**** Supplied data ****

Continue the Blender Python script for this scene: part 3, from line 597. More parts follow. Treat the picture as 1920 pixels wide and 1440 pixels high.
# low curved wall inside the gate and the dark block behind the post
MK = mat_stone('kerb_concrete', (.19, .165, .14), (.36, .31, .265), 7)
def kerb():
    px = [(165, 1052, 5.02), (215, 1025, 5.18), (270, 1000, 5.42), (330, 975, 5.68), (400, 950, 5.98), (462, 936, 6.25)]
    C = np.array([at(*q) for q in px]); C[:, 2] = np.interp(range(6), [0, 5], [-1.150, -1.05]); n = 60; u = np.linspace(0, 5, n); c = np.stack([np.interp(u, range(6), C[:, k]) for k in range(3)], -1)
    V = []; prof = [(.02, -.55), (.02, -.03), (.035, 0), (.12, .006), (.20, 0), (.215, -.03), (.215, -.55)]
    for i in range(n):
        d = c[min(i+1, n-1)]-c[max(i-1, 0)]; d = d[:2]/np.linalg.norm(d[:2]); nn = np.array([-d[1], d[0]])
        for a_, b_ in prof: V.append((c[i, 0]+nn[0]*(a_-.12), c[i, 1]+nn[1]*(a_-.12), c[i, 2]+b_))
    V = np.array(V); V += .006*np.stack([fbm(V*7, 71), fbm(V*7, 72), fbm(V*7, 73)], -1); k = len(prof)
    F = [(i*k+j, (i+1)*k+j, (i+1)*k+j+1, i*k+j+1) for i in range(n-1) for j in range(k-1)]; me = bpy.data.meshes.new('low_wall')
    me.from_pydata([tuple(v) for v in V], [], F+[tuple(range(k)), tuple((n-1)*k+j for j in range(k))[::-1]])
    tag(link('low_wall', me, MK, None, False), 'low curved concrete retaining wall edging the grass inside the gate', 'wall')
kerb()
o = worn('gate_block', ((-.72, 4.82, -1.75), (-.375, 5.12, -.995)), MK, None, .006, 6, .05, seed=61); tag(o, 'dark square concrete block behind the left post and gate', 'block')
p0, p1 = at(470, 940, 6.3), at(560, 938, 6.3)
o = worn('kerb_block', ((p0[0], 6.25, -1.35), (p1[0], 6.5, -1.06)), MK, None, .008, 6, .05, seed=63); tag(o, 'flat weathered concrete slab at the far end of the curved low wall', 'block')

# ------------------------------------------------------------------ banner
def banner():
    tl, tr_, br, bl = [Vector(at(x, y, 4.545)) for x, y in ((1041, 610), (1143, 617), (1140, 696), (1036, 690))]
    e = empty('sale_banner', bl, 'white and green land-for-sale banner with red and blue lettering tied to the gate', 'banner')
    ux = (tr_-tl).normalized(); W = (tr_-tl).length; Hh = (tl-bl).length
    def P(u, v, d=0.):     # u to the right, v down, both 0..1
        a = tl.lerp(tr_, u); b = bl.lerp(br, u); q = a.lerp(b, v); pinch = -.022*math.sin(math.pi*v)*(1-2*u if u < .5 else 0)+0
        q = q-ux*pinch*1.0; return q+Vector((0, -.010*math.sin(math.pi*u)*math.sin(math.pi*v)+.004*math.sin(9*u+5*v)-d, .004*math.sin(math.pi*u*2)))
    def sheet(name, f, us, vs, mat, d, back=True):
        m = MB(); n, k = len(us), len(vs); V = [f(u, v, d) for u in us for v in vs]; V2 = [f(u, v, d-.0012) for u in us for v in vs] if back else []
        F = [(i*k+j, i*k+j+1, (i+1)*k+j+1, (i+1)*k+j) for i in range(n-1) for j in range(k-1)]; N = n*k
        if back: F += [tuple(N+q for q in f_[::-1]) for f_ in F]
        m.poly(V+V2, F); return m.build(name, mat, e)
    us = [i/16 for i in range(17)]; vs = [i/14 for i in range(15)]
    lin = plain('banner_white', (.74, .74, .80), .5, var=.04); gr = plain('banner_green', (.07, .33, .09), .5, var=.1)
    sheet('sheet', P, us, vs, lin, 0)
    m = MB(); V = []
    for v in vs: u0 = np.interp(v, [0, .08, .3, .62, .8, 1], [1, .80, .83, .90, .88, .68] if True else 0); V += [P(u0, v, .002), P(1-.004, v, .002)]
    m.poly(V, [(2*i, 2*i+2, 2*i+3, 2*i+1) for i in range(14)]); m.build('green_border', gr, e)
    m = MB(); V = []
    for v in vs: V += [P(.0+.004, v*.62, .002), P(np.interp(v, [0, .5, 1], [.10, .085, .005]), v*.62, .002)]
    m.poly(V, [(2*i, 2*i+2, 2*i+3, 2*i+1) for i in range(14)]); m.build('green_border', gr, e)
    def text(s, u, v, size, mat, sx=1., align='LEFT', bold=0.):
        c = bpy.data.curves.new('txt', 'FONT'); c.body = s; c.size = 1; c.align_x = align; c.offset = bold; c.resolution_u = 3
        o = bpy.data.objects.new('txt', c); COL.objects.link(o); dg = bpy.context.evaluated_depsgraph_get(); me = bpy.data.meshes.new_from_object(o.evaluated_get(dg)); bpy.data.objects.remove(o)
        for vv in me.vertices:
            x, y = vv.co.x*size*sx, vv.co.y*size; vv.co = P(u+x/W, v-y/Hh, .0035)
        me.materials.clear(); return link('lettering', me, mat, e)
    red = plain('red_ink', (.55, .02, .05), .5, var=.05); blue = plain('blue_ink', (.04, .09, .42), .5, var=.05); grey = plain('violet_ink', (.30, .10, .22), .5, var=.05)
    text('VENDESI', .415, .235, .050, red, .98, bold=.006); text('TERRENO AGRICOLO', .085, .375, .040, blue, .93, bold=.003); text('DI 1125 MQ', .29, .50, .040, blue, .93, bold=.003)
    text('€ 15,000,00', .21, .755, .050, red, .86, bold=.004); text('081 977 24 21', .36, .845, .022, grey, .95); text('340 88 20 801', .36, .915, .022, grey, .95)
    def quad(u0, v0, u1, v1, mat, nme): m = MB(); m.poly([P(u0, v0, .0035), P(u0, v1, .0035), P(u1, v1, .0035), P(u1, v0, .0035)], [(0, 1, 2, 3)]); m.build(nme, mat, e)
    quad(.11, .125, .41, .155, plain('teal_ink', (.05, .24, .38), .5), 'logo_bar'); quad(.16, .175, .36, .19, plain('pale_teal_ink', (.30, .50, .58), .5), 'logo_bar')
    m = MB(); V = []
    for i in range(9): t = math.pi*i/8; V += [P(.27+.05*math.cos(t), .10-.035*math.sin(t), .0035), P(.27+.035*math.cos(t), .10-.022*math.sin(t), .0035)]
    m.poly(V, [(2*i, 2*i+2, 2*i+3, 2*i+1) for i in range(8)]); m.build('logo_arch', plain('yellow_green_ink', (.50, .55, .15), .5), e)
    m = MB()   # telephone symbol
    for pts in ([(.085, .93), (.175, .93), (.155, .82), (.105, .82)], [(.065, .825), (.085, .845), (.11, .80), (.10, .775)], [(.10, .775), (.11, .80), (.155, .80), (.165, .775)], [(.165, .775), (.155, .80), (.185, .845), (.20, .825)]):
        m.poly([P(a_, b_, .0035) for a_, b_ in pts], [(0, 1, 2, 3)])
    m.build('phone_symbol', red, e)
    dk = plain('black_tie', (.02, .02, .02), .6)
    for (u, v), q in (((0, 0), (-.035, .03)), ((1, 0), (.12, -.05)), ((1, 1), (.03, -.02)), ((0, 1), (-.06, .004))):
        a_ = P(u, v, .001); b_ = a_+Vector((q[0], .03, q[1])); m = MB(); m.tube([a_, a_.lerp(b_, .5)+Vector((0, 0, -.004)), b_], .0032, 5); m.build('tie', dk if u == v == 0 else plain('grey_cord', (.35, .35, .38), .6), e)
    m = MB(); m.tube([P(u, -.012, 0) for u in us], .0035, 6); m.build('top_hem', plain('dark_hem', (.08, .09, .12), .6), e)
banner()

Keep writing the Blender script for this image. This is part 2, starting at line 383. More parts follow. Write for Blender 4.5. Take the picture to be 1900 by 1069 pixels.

****

→ Direction
Copy out only the lines running from the beginning of the data to the line with "low wall', 'block')", both ends included.

→ Written response
Continue the Blender Python script for this scene: part 3, from line 597. More parts follow. Treat the picture as 1920 pixels wide and 1440 pixels high.
# low curved wall inside the gate and the dark block behind the post
MK = mat_stone('kerb_concrete', (.19, .165, .14), (.36, .31, .265), 7)
def kerb():
    px = [(165, 1052, 5.02), (215, 1025, 5.18), (270, 1000, 5.42), (330, 975, 5.68), (400, 950, 5.98), (462, 936, 6.25)]
    C = np.array([at(*q) for q in px]); C[:, 2] = np.interp(range(6), [0, 5], [-1.150, -1.05]); n = 60; u = np.linspace(0, 5, n); c = np.stack([np.interp(u, range(6), C[:, k]) for k in range(3)], -1)
    V = []; prof = [(.02, -.55), (.02, -.03), (.035, 0), (.12, .006), (.20, 0), (.215, -.03), (.215, -.55)]
    for i in range(n):
        d = c[min(i+1, n-1)]-c[max(i-1, 0)]; d = d[:2]/np.linalg.norm(d[:2]); nn = np.array([-d[1], d[0]])
        for a_, b_ in prof: V.append((c[i, 0]+nn[0]*(a_-.12), c[i, 1]+nn[1]*(a_-.12), c[i, 2]+b_))
    V = np.array(V); V += .006*np.stack([fbm(V*7, 71), fbm(V*7, 72), fbm(V*7, 73)], -1); k = len(prof)
    F = [(i*k+j, (i+1)*k+j, (i+1)*k+j+1, i*k+j+1) for i in range(n-1) for j in range(k-1)]; me = bpy.data.meshes.new('low_wall')
    me.from_pydata([tuple(v) for v in V], [], F+[tuple(range(k)), tuple((n-1)*k+j for j in range(k))[::-1]])
    tag(link('low_wall', me, MK, None, False), 'low curved concrete retaining wall edging the grass inside the gate', 'wall')
kerb()
o = worn('gate_block', ((-.72, 4.82, -1.75), (-.375, 5.12, -.995)), MK, None, .006, 6, .05, seed=61); tag(o, 'dark square concrete block behind the left post and gate', 'block')
p0, p1 = at(470, 940, 6.3), at(560, 938, 6.3)
o = worn('kerb_block', ((p0[0], 6.25, -1.35), (p1[0], 6.5, -1.06)), MK, None, .008, 6, .05, seed=63); tag(o, 'flat weathered concrete slab at the far end of the curved low wall', 'block')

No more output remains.